## TASK TO CARRY OUT
Repeat the material below exactly, with no pictures.

## INPUT RECORDS
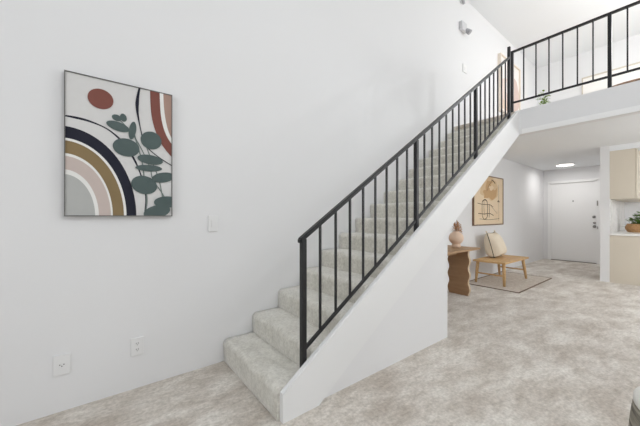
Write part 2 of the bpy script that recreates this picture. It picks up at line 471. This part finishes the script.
# arches at the upper right
cx, cz = .60, 2.06
def band(P1, mi): p.poly(spline(P1, 6)+[(.5, P1[-1][1]), (.5, 2.1)], mi)
band([(.283, 2.05), (.284, 1.98), (.289, 1.86), (.304, 1.77), (.331, 1.69), (.370, 1.62), (.425, 1.555)], 1)
band([(.340, 2.05), (.341, 1.98), (.347, 1.86), (.362, 1.77), (.388, 1.70), (.425, 1.645)], 8)
band([(.362, 2.05), (.363, 1.98), (.370, 1.87), (.385, 1.78), (.402, 1.725), (.425, 1.68)], 7)
p.line([(.226, 2.02), (.213, 1.94), (.209, 1.87), (.216, 1.80), (.232, 1.71), (.247, 1.64), (.289, 1.59), (.35, 1.545), (.425, 1.50)],
       lambda t: .006+.014*max(0, 1-abs(t-.2)*4.2), 2, n=10)
p.poly(ell(.018, 1.876, .064, .062), 1)
# eucalyptus stems and leaves
p.line([(.095, 1.775), (.14, 1.74), (.20, 1.66), (.25, 1.56), (.285, 1.47), (.30, 1.40), (.36, 1.30), (.385, 1.24)], .006, 9)
p.line([(.183, 1.74), (.20, 1.66), (.235, 1.52), (.25, 1.40), (.262, 1.31), (.262, 1.22), (.25, 1.14)], .007, 9)
p.line([(.26, 1.62), (.295, 1.52), (.33, 1.42), (.35, 1.33), (.36, 1.25), (.36, 1.16)], .006, 9)
for e in [(.099, 1.776, .026, .020, -15), (.134, 1.784, .018, .026, 10), (.106, 1.722, .062, .029, -14), (.183, 1.71, .020, .060, -8),
          (.150, 1.594, .072, .058, -6), (.290, 1.662, .062, .060, 10), (.285, 1.531, .075, .032, -5), (.277, 1.473, .078, .022, 2),
          (.362, 1.417, .070, .034, 14), (.250, 1.358, .075, .060, -14), (.385, 1.248, .080, .040, 4), (.325, 1.180, .082, .044, 16)]:
    p.poly(ell(*e), 6)
obj('canvas', p.bm, PM, cv, origin=((PX0+PX1)/2, YW-.027, PZ0))
box('backing', (PX0+.004, PX1-.004, YW-.026, YW-.002, PZ0+.004, PZ1-.004), PM[0], cv)
M_frame = mat('pewter_frame', (110, 108, 106), .4, metal=.6, vary=.03)
bm = new_bm()
for d in ((PX0, PX1, PZ0, PZ0+.005), (PX0, PX1, PZ1-.005, PZ1), (PX0, PX0+.005, PZ0+.005, PZ1-.005), (PX1-.005, PX1, PZ0+.005, PZ1-.005)):
    add_box(bm, d[0], d[1], YW-.034, YW-.001, d[2], d[3])
obj('frame', bm, M_frame, cv)

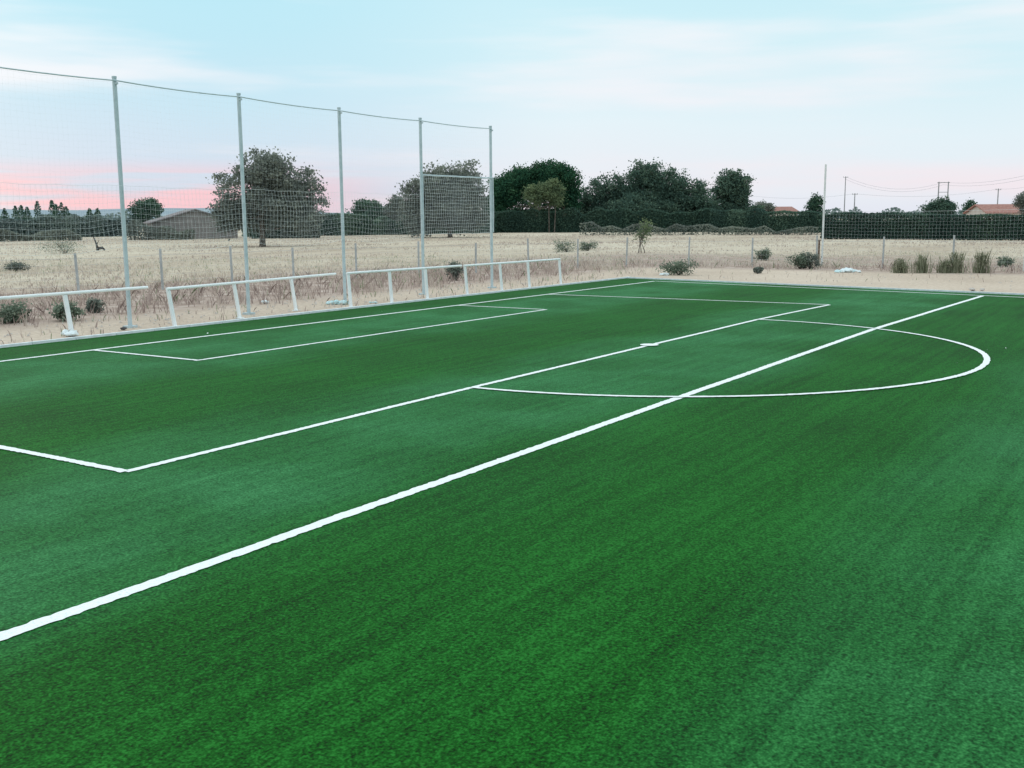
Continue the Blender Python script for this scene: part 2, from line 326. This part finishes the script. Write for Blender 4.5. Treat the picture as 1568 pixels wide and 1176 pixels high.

## CORRECT RESULT
Write part 2 of the bpy script that recreates this picture. It picks up at line 471. This part finishes the script.
# arches at the upper right
cx, cz = .60, 2.06
def band(P1, mi): p.poly(spline(P1, 6)+[(.5, P1[-1][1]), (.5, 2.1)], mi)
band([(.283, 2.05), (.284, 1.98), (.289, 1.86), (.304, 1.77), (.331, 1.69), (.370, 1.62), (.425, 1.555)], 1)
band([(.340, 2.05), (.341, 1.98), (.347, 1.86), (.362, 1.77), (.388, 1.70), (.425, 1.645)], 8)
band([(.362, 2.05), (.363, 1.98), (.370, 1.87), (.385, 1.78), (.402, 1.725), (.425, 1.68)], 7)
p.line([(.226, 2.02), (.213, 1.94), (.209, 1.87), (.216, 1.80), (.232, 1.71), (.247, 1.64), (.289, 1.59), (.35, 1.545), (.425, 1.50)],
       lambda t: .006+.014*max(0, 1-abs(t-.2)*4.2), 2, n=10)
p.poly(ell(.018, 1.876, .064, .062), 1)
# eucalyptus stems and leaves
p.line([(.095, 1.775), (.14, 1.74), (.20, 1.66), (.25, 1.56), (.285, 1.47), (.30, 1.40), (.36, 1.30), (.385, 1.24)], .006, 9)
p.line([(.183, 1.74), (.20, 1.66), (.235, 1.52), (.25, 1.40), (.262, 1.31), (.262, 1.22), (.25, 1.14)], .007, 9)
p.line([(.26, 1.62), (.295, 1.52), (.33, 1.42), (.35, 1.33), (.36, 1.25), (.36, 1.16)], .006, 9)
for e in [(.099, 1.776, .026, .020, -15), (.134, 1.784, .018, .026, 10), (.106, 1.722, .062, .029, -14), (.183, 1.71, .020, .060, -8),
          (.150, 1.594, .072, .058, -6), (.290, 1.662, .062, .060, 10), (.285, 1.531, .075, .032, -5), (.277, 1.473, .078, .022, 2),
          (.362, 1.417, .070, .034, 14), (.250, 1.358, .075, .060, -14), (.385, 1.248, .080, .040, 4), (.325, 1.180, .082, .044, 16)]:
    p.poly(ell(*e), 6)
obj('canvas', p.bm, PM, cv, origin=((PX0+PX1)/2, YW-.027, PZ0))
box('backing', (PX0+.004, PX1-.004, YW-.026, YW-.002, PZ0+.004, PZ1-.004), PM[0], cv)
M_frame = mat('pewter_frame', (110, 108, 106), .4, metal=.6, vary=.03)
bm = new_bm()
for d in ((PX0, PX1, PZ0, PZ0+.005), (PX0, PX1, PZ1-.005, PZ1), (PX0, PX0+.005, PZ0+.005, PZ1-.005), (PX1-.005, PX1, PZ0+.005, PZ1-.005)):
    add_box(bm, d[0], d[1], YW-.034, YW-.001, d[2], d[3])
obj('frame', bm, M_frame, cv)

Continue the Blender Python script for this scene: part 2, from line 326. This part finishes the script. Write for Blender 4.5. Treat the picture as 1568 pixels wide and 1176 pixels high.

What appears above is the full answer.